UBS also, according to the SEC, violated several subsections of Rule 301(b) of Regulation ATS by failing to establish and fully disclose the internal operating standards and procedures used to govern the execution of trades through UBS ATS. Regulation ATS mandates that an ATS comply with the fair access requirements of Rule 301(b)(5) when an ATS processes at least five percent of the average daily volume for any covered security during four of the preceding six months (“fair access threshold”). The subsections of Rule 305(b)(5) require that an ATS (1) establish and disclose written access standards for ATS trading; (2) refrain from unreasonably limiting or discriminating against any person in permitting access to its ATS system; and (3) report all client and subscriber access grants, denials, and limitations on its Form ATS-R. During June 2011 and between August 2011 and November 2011, UBS ATS failed to meet the Rule 301(b)(5) fair access requirements on as many as four covered securities that triggered the “fair access threshold.” 
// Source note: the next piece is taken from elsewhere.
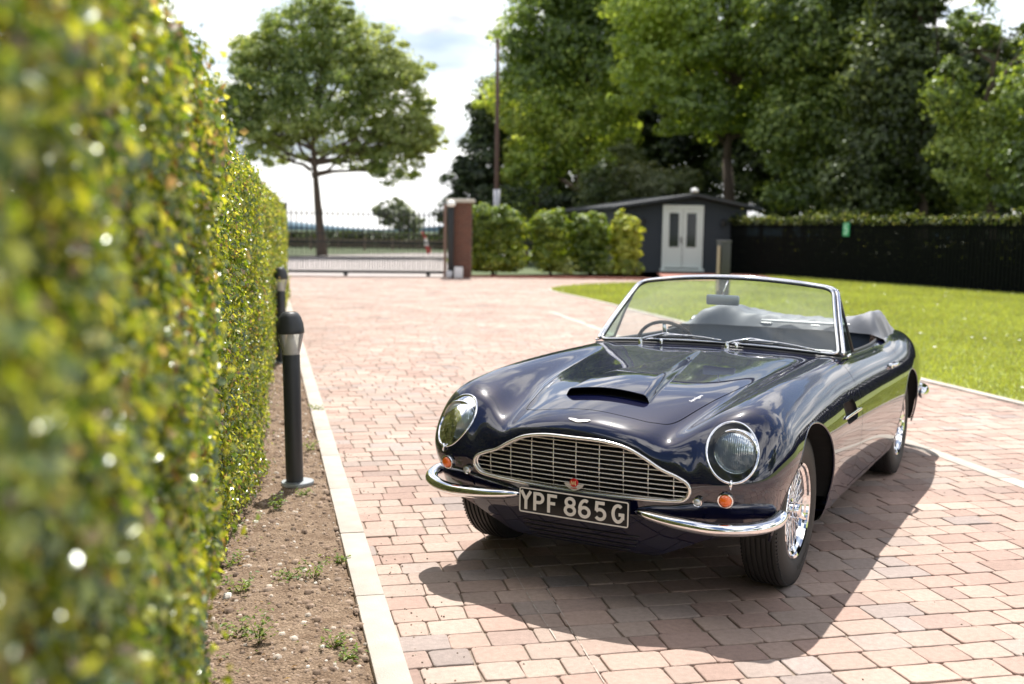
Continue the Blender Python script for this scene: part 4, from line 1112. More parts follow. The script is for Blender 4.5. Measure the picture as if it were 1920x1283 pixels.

Furthermore, the SEC found that because UBS failed to disclose all of UBS ATS’s access grants, denials, and limitations in its Form ATS filing, UBS willfully violated Section 17(a)(2) of the 1934 Act by “directly or indirectly, in the offer or sale of securities, obtaining money or property by means of any untrue statement of a material fact or any omission to state a material fact necessary in order to make the statements made . . . not misleading.”

In light of the above findings, the SEC accepted UBS’s proposed settlement to pay a $12 million civil penalty, $2,240,702 in disgorgement, and $235,686 in pre-judgment interest. To date, the $14.4 million penalty was the largest penalty assessed against an ATS.